Extract every line of the material below and reproduce it faithfully.

▶ **Data extract**:
####
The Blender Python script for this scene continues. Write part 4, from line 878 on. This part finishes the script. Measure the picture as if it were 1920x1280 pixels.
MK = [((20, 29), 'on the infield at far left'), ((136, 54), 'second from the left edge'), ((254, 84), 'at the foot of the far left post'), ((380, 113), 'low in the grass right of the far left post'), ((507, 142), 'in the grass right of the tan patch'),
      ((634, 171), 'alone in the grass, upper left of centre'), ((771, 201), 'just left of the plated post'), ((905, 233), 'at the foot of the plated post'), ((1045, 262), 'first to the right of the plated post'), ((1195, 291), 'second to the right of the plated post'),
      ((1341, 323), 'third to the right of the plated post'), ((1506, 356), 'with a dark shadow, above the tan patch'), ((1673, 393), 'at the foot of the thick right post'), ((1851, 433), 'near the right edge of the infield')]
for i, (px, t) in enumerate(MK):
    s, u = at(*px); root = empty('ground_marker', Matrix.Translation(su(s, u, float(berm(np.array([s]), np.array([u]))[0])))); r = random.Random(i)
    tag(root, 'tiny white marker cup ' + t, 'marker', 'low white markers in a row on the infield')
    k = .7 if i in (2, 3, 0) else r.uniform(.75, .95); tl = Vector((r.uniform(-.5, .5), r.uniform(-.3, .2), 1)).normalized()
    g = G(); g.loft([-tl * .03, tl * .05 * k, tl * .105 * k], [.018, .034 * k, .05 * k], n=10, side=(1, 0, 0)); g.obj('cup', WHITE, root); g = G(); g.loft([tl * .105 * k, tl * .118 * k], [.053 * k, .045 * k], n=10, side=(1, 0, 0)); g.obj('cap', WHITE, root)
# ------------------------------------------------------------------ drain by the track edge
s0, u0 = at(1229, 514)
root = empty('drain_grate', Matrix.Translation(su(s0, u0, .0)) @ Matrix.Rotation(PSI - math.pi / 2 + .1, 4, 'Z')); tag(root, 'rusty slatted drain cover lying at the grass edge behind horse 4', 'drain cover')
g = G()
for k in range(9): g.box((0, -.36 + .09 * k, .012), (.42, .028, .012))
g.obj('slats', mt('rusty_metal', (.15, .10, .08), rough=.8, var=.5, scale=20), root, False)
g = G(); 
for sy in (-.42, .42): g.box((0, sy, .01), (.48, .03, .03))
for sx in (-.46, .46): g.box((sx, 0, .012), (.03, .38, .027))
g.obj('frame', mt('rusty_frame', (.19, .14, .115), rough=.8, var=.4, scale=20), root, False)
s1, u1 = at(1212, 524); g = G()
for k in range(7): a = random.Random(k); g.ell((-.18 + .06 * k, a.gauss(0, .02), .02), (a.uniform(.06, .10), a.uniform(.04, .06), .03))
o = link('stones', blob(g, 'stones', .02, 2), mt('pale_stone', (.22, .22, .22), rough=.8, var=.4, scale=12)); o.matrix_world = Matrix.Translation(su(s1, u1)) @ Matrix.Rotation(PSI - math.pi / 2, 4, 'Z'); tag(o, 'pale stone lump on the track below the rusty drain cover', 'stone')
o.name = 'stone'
####
▶ **Reply to the exercise**:
The Blender Python script for this scene continues. Write part 4, from line 878 on. This part finishes the script. Measure the picture as if it were 1920x1280 pixels.
MK = [((20, 29), 'on the infield at far left'), ((136, 54), 'second from the left edge'), ((254, 84), 'at the foot of the far left post'), ((380, 113), 'low in the grass right of the far left post'), ((507, 142), 'in the grass right of the tan patch'),
      ((634, 171), 'alone in the grass, upper left of centre'), ((771, 201), 'just left of the plated post'), ((905, 233), 'at the foot of the plated post'), ((1045, 262), 'first to the right of the plated post'), ((1195, 291), 'second to the right of the plated post'),
      ((1341, 323), 'third to the right of the plated post'), ((1506, 356), 'with a dark shadow, above the tan patch'), ((1673, 393), 'at the foot of the thick right post'), ((1851, 433), 'near the right edge of the infield')]
for i, (px, t) in enumerate(MK):
    s, u = at(*px); root = empty('ground_marker', Matrix.Translation(su(s, u, float(berm(np.array([s]), np.array([u]))[0])))); r = random.Random(i)
    tag(root, 'tiny white marker cup ' + t, 'marker', 'low white markers in a row on the infield')
    k = .7 if i in (2, 3, 0) else r.uniform(.75, .95); tl = Vector((r.uniform(-.5, .5), r.uniform(-.3, .2), 1)).normalized()
    g = G(); g.loft([-tl * .03, tl * .05 * k, tl * .105 * k], [.018, .034 * k, .05 * k], n=10, side=(1, 0, 0)); g.obj('cup', WHITE, root); g = G(); g.loft([tl * .105 * k, tl * .118 * k], [.053 * k, .045 * k], n=10, side=(1, 0, 0)); g.obj('cap', WHITE, root)
# ------------------------------------------------------------------ drain by the track edge
s0, u0 = at(1229, 514)
root = empty('drain_grate', Matrix.Translation(su(s0, u0, .0)) @ Matrix.Rotation(PSI - math.pi / 2 + .1, 4, 'Z')); tag(root, 'rusty slatted drain cover lying at the grass edge behind horse 4', 'drain cover')
g = G()
for k in range(9): g.box((0, -.36 + .09 * k, .012), (.42, .028, .012))
g.obj('slats', mt('rusty_metal', (.15, .10, .08), rough=.8, var=.5, scale=20), root, False)
g = G(); 
for sy in (-.42, .42): g.box((0, sy, .01), (.48, .03, .03))
for sx in (-.46, .46): g.box((sx, 0, .012), (.03, .38, .027))
g.obj('frame', mt('rusty_frame', (.19, .14, .115), rough=.8, var=.4, scale=20), root, False)
s1, u1 = at(1212, 524); g = G()
for k in range(7): a = random.Random(k); g.ell((-.18 + .06 * k, a.gauss(0, .02), .02), (a.uniform(.06, .10), a.uniform(.04, .06), .03))
o = link('stones', blob(g, 'stones', .02, 2), mt('pale_stone', (.22, .22, .22), rough=.8, var=.4, scale=12)); o.matrix_world = Matrix.Translation(su(s1, u1)) @ Matrix.Rotation(PSI - math.pi / 2, 4, 'Z'); tag(o, 'pale stone lump on the track below the rusty drain cover', 'stone')
o.name = 'stone'